## Given information

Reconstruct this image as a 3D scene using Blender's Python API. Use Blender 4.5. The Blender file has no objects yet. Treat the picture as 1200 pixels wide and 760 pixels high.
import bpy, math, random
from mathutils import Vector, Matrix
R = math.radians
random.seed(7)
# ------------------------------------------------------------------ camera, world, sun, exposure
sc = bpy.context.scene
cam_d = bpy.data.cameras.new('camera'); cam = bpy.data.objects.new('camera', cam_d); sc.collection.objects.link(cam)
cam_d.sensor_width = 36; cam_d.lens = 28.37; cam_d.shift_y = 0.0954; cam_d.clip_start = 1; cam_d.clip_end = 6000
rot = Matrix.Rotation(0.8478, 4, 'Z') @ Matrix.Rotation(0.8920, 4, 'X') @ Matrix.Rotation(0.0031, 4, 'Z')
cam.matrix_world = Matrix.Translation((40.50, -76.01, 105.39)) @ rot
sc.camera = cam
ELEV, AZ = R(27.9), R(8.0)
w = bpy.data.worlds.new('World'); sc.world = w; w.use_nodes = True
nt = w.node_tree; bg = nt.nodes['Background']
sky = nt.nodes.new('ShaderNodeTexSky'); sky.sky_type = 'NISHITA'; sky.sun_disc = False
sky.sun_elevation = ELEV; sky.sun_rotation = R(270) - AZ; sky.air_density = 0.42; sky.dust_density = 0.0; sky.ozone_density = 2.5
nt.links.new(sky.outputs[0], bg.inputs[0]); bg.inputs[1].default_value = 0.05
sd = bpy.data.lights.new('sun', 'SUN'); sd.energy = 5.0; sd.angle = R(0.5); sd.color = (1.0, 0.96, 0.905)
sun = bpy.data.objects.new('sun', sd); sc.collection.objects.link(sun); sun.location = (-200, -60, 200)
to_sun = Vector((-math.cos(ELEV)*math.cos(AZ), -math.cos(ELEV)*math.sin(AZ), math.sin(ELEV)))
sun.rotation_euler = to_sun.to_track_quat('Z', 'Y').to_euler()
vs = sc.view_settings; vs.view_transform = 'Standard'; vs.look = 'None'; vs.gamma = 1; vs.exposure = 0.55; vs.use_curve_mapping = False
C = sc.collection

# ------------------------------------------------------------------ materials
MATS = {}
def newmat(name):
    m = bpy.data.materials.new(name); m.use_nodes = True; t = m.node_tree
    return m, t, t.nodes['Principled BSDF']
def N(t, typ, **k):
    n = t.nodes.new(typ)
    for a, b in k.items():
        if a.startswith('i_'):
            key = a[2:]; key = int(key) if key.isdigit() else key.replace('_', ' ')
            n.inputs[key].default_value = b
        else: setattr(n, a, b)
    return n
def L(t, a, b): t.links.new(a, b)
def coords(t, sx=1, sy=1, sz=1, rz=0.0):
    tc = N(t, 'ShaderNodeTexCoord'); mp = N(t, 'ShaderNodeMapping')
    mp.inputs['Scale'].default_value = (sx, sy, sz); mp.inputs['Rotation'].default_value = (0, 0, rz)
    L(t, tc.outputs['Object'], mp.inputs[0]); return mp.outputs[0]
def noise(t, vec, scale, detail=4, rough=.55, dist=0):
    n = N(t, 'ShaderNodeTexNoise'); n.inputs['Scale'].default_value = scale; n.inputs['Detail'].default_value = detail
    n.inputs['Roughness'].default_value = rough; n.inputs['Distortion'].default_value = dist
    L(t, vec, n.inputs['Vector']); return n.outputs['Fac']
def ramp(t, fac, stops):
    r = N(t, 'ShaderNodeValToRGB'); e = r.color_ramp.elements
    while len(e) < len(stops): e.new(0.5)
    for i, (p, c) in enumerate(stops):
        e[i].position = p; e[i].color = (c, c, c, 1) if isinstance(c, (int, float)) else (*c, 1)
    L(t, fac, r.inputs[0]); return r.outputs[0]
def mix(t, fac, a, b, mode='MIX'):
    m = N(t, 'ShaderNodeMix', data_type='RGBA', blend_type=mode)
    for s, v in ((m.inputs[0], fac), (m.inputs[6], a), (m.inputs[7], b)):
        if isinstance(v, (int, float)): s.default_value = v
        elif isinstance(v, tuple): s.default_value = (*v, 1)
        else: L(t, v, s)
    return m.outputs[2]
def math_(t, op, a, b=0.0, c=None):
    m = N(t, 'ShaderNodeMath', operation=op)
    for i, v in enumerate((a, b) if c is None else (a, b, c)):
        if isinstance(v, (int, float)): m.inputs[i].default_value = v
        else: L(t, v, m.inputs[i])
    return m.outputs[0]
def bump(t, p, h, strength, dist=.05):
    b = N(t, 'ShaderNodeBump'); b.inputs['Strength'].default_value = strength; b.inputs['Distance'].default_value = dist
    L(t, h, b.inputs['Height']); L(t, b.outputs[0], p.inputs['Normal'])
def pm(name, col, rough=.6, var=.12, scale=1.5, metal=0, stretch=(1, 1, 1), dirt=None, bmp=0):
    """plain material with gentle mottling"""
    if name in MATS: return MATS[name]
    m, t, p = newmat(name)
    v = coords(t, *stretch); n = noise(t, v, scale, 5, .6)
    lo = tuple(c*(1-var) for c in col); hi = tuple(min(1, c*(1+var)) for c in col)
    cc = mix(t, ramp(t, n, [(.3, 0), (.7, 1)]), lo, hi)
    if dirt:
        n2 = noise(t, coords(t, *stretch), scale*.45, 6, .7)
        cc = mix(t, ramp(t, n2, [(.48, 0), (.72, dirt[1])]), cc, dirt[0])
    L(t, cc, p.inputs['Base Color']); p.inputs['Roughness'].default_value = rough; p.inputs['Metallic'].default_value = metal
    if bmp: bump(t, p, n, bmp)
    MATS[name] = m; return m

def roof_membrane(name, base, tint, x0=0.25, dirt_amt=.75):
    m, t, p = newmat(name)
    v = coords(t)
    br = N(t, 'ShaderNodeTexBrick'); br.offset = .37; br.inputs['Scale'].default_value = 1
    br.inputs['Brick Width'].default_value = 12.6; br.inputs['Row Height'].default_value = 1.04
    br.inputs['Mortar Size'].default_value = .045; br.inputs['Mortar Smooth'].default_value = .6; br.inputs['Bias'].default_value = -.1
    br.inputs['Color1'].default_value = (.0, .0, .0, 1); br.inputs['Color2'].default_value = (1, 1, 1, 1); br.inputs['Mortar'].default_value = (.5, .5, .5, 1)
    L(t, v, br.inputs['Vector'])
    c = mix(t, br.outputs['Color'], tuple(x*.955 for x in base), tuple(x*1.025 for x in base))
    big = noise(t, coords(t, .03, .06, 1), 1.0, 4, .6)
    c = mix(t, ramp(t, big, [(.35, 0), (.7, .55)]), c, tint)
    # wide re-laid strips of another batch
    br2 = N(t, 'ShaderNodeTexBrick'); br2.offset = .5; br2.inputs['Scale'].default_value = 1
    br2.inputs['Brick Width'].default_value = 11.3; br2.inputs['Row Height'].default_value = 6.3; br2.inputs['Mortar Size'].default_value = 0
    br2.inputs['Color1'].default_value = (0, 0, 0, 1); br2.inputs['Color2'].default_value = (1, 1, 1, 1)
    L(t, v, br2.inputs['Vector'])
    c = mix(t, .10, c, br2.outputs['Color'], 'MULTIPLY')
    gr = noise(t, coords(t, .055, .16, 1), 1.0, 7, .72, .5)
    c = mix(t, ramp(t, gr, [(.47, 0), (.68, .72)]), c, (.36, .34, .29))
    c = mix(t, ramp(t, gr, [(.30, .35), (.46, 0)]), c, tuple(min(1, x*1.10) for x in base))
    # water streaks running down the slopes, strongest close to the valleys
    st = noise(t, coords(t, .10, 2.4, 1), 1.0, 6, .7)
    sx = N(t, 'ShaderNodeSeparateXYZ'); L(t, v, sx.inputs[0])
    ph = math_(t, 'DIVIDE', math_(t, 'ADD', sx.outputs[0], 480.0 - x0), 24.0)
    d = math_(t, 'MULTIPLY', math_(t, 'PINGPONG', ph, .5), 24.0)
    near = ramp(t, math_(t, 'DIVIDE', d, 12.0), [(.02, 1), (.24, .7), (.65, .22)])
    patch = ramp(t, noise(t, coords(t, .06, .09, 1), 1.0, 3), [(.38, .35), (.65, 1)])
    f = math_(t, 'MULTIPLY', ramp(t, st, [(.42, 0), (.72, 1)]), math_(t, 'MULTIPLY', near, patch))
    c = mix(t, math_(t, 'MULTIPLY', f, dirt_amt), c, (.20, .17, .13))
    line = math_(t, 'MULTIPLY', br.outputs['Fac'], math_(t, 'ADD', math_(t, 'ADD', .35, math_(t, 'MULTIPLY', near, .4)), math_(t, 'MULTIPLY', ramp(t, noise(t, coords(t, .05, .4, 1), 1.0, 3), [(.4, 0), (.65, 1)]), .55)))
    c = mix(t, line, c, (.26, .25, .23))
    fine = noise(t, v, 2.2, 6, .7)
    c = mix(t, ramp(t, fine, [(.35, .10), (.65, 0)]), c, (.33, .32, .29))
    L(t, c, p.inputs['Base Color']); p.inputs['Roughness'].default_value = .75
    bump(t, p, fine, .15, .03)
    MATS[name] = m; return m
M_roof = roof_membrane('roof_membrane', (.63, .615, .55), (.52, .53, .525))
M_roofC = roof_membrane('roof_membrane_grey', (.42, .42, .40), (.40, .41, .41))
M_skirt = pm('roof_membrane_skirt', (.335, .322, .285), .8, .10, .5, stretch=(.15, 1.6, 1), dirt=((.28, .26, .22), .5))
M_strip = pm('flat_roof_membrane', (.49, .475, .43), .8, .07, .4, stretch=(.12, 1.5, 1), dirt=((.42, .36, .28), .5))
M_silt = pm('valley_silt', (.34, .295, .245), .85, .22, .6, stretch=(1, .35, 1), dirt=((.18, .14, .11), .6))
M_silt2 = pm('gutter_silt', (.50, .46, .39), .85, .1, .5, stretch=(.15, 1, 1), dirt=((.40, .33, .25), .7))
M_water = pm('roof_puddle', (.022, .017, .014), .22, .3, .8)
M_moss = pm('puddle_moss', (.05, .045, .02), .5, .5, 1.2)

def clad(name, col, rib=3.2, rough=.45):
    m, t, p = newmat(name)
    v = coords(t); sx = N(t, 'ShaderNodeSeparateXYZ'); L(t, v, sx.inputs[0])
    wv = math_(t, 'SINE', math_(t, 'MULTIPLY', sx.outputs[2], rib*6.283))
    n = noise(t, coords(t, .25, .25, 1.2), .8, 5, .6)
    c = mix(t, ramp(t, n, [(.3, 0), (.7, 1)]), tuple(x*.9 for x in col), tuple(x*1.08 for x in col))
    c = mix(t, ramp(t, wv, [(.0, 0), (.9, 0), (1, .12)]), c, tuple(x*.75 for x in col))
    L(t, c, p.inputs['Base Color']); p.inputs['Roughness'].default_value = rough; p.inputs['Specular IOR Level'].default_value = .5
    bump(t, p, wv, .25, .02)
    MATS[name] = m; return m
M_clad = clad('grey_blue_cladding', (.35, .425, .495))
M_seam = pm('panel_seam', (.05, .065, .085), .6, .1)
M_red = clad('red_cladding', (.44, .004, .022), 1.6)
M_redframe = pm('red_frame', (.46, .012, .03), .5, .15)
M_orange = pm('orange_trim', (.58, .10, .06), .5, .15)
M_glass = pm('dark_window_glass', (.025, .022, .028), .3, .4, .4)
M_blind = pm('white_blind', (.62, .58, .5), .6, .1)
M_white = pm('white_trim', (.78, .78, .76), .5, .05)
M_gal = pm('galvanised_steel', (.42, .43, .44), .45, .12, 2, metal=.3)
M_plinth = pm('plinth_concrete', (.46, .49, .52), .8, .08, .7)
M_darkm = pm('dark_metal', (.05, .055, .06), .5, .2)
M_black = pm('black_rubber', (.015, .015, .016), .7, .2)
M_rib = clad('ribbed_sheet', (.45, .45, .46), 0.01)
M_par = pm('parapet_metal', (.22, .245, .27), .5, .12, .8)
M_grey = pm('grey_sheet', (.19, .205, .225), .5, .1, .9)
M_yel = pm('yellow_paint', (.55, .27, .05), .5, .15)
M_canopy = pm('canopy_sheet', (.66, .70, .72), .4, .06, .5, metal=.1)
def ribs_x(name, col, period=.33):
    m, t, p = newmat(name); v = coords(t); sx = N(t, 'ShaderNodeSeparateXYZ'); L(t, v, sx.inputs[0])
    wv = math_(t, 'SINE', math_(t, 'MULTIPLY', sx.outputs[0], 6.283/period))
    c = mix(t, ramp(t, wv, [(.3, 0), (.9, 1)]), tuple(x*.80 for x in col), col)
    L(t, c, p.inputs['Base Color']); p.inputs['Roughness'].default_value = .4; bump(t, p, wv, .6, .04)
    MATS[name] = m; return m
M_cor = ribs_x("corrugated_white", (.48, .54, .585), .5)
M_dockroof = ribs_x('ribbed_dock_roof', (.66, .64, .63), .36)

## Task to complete
Only the lines from the beginning of the material above through the line with "C = sc.collection" are wanted; extract them exactly.

## Answer
Reconstruct this image as a 3D scene using Blender's Python API. Use Blender 4.5. The Blender file has no objects yet. Treat the picture as 1200 pixels wide and 760 pixels high.
import bpy, math, random
from mathutils import Vector, Matrix
R = math.radians
random.seed(7)
# ------------------------------------------------------------------ camera, world, sun, exposure
sc = bpy.context.scene
cam_d = bpy.data.cameras.new('camera'); cam = bpy.data.objects.new('camera', cam_d); sc.collection.objects.link(cam)
cam_d.sensor_width = 36; cam_d.lens = 28.37; cam_d.shift_y = 0.0954; cam_d.clip_start = 1; cam_d.clip_end = 6000
rot = Matrix.Rotation(0.8478, 4, 'Z') @ Matrix.Rotation(0.8920, 4, 'X') @ Matrix.Rotation(0.0031, 4, 'Z')
cam.matrix_world = Matrix.Translation((40.50, -76.01, 105.39)) @ rot
sc.camera = cam
ELEV, AZ = R(27.9), R(8.0)
w = bpy.data.worlds.new('World'); sc.world = w; w.use_nodes = True
nt = w.node_tree; bg = nt.nodes['Background']
sky = nt.nodes.new('ShaderNodeTexSky'); sky.sky_type = 'NISHITA'; sky.sun_disc = False
sky.sun_elevation = ELEV; sky.sun_rotation = R(270) - AZ; sky.air_density = 0.42; sky.dust_density = 0.0; sky.ozone_density = 2.5
nt.links.new(sky.outputs[0], bg.inputs[0]); bg.inputs[1].default_value = 0.05
sd = bpy.data.lights.new('sun', 'SUN'); sd.energy = 5.0; sd.angle = R(0.5); sd.color = (1.0, 0.96, 0.905)
sun = bpy.data.objects.new('sun', sd); sc.collection.objects.link(sun); sun.location = (-200, -60, 200)
to_sun = Vector((-math.cos(ELEV)*math.cos(AZ), -math.cos(ELEV)*math.sin(AZ), math.sin(ELEV)))
sun.rotation_euler = to_sun.to_track_quat('Z', 'Y').to_euler()
vs = sc.view_settings; vs.view_transform = 'Standard'; vs.look = 'None'; vs.gamma = 1; vs.exposure = 0.55; vs.use_curve_mapping = False
C = sc.collection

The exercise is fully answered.